In terms of time, we know from geology that this speck has been in existence for about 4.5 billion years. Homo sapiens (humankind) has been on the speck for about 200,000 years. That’s just the last four-thousandths of 1% of the lifespan of this planet.

So how can you or I feel so smug as to think we know…really know…anything?
My take is that we’re on a journey. Geology tells us that lots of species come and go; Nature’s been making critters and letting them die off for millions of years. And human civilizations have been coming and going for all of our 200,000 years. In most cases, we can’t even figure out why civilizations failed. The Aztecs? Poof! The Anasazi compounds and the cliff dweller lodges around the Four Corners area of our own country? Mysteriously gone, and they were around only 700 years ago! The Romans? Well, OK…the fall of Rome’s a little better documented.

Bottom line?

There’s too much uncertainty for me to get my ego wrapped up in being right about anything. Everything I think I know is suspect. Could be bad data. Could be bad interpretation of good data.
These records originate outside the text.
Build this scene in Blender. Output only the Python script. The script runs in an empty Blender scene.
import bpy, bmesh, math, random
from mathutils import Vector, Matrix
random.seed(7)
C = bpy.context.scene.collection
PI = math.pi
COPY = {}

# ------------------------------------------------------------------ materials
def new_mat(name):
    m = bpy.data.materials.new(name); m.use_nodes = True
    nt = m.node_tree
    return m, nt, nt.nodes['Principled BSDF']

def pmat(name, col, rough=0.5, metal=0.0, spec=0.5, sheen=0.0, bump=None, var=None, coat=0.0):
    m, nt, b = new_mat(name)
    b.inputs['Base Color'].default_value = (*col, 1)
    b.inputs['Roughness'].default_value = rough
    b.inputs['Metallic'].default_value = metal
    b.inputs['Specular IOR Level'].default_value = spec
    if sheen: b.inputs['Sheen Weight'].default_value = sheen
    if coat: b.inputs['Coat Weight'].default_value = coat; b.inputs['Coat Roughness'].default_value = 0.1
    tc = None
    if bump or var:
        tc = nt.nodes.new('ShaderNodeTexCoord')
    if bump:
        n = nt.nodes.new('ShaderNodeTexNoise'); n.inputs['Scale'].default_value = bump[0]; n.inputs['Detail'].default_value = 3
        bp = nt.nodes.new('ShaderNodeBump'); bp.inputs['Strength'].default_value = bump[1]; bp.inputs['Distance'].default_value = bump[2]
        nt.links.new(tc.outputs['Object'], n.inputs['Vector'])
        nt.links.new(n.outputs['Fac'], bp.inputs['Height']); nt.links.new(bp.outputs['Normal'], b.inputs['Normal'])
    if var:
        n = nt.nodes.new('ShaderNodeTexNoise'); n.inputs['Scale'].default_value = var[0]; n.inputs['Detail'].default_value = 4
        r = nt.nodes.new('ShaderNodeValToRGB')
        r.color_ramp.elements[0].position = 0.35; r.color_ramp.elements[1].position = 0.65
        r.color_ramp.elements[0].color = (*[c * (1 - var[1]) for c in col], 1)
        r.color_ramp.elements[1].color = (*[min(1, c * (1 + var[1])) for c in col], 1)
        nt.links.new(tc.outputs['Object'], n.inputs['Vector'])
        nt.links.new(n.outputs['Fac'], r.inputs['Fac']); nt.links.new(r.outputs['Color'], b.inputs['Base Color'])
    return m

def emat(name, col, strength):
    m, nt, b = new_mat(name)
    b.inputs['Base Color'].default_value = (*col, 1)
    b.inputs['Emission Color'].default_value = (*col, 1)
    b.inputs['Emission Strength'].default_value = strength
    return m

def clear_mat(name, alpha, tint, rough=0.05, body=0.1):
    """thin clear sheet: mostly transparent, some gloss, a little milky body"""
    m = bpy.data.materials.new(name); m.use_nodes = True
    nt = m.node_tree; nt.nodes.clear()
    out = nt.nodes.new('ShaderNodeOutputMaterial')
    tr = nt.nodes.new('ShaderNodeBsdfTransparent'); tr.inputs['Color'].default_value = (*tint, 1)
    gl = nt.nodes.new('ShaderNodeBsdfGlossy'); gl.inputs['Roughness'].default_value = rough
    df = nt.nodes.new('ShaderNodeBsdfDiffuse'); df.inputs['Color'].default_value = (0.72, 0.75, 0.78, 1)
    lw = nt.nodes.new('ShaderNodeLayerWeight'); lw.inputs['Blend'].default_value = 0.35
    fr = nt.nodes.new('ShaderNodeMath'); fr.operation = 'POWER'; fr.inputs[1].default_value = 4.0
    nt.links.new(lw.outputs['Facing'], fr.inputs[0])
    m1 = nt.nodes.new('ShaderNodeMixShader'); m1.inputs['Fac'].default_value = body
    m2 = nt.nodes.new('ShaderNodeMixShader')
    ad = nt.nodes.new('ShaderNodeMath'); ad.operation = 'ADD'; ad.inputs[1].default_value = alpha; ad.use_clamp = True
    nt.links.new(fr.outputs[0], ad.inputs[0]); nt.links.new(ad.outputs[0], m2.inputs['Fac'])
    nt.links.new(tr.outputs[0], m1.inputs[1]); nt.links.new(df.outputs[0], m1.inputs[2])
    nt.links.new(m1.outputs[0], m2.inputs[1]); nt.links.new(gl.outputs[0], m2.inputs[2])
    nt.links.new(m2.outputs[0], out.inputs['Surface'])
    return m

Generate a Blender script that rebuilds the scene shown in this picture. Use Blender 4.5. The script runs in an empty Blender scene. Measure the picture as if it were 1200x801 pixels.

Could be opinion with no data.

So what am I left with?

I’m incredibly grateful for where I live, in the time I live, understanding that it’s all a very, very small part of a really, really big picture. I get to play here, for one brief lifetime. And what I do with this lifetime has virtually no significance to anything other than me and to the people I choose to love and live with. To me, that’s the significance of my insignificance.

And that guy who cut me off on the I-270? He just isn’t that important in the scheme of things…and anyhow, I’m probably not “right” about how that went down, either.